S. Rob Sobhani is an adjunct professor at Georgetown University where he specializes in U.S. foreign policy towards the Middle East with a concentration on Persian Gulf security issues and the Caspian Sea region. His academic research has focused on the Muslim republics of the former Soviet Union, Islamic fundamentalism, state sponsorship of terrorism, and energy security. More specifically, Mr. Sobhani has worked on solutions to containing Islamic fundamentalism and state-sponsored terrorism. He is the author of numerous articles on the subject of U.S. foreign policy toward the Middle East. Mr. Sobhani is also president of Caspian Energy Consulting, a firm specializing in domestic and international energy matters.

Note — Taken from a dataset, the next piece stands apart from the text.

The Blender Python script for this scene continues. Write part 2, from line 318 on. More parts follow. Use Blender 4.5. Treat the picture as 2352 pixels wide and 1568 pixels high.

Meyrav Wurmser is the director of the Center for Middle East Policy and a senior fellow at the Hudson Institute. She is a frequent guest on radio and television, including BBC, Fox News, CNN, PBS, and CNBC. Ms. Wurmser has written numerous books and monographs on Israel, the Arab world, and Zionism. Her most recent book is The Schools of Ba’athism—a Study of Syrian Schoolbooks (MEMRI, 2000). Formerly the executive director of the Middle East Media Research Institute (MEMRI), Ms. Wurmser has also taught political science at the Johns Hopkins University and the United States Naval Academy.